November wheat futures eased back to around £150/t delivered on Tuesday after peaking at £158/t last Thursday (August 5) when Russia imposed a six month ban on grain exports.

The ban starts on August 15 and for the time being includes existing contracts, prompting shippers to search for alternative supplies and intensifying speculative activity on French and US futures markets.

This week’s easing is thought to be the result of profit taking and some book tidying in advance of the next US Department of Agriculture market and world trade forecasts on August 12. However, with feed wheat prices in a range from £135-140/t ex-farm off the combine, this is still around £30-£35/t better than most businesses have in their budgets for the 2010 crop.

With harvest still at a relatively early stage, it will be many weeks before clear outcomes on quality and yield can be given although EU wheat yields are above the five year average so far.

“This is one of the most difficult markets to read, there is so much uncertainty,” said Mike Adams, export director of Frontier Agriculture. “Russia was the price setter when the markets went down and its absence is setting the price again.”

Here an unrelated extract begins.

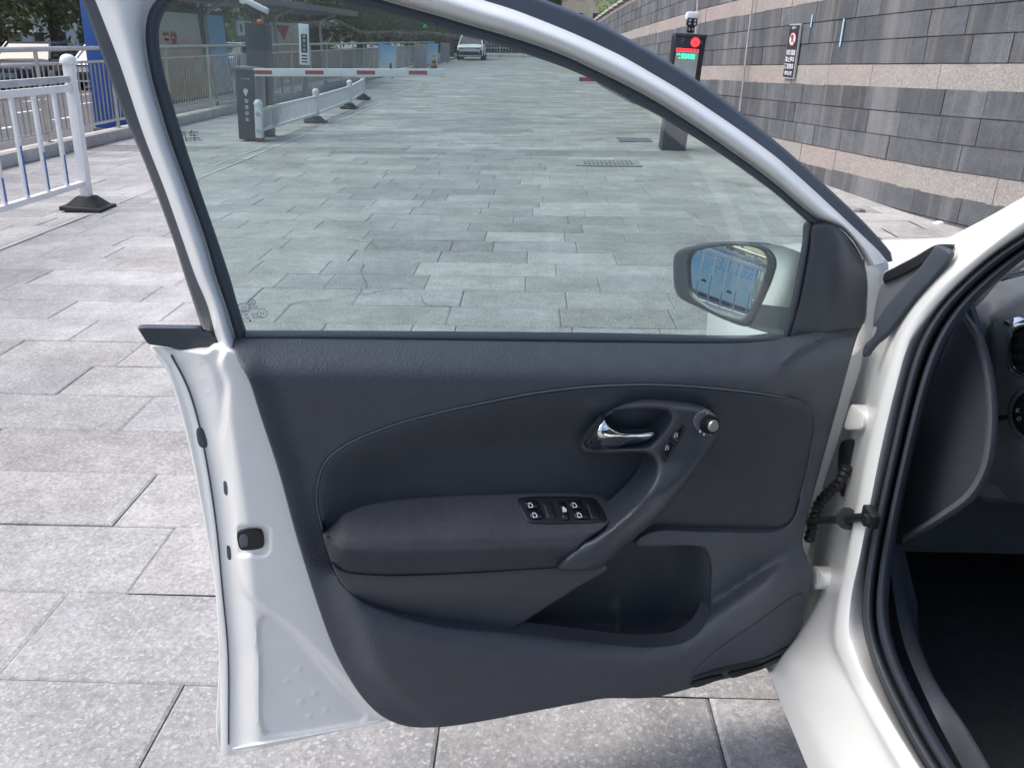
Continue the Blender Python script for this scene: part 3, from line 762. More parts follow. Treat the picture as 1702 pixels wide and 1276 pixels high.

Egypt bought 240,000t of French wheat at the weekend but UK wheat remains export competitive and business is being written.

While the 2010 harvest market is extremely difficult to read, Mr Adams suggested that at current interest rates consider buying and storing fertiliser now to lock in a known production cost and selling some 2011 grain. November 2011 futures were trading around £130/t delivered on Tuesday this week.

South American maize is currently cheaper than wheat or maize from the EU and some feed users are expected to switch to maize over the next few weeks if wheat prices remain high. Spain would be the most obvious destination for imported maize, although not all of the material available would meet the EU’s 0.9% GMO inclusion limit.

Farmer activity was manic last week, but had died off this week, said Mark Worrell, head of domestic wheat and feed barley trading at Openfield. It was difficult to see a scenario in the short term where prices can fall very far while the trade sorts itself out and (the market) is more likely to ratchet sharply higher as hungry buyers try to cover their requirements, said the company in its weekly market report.

Feed barley is trading at the same level as wheat and even at a premium in some areas, but this is not expected to be sustained. EU feed compounders have asked the EU Commission to release the 6m tonnes of feed barley in intervention to ease feed ingredient price pressure.

Middle Eastern demand for barley is normally supplied by Black Sea countries but this year Europe looks likely to benefit from that region’s difficulties in barley as well as in the wheat trade.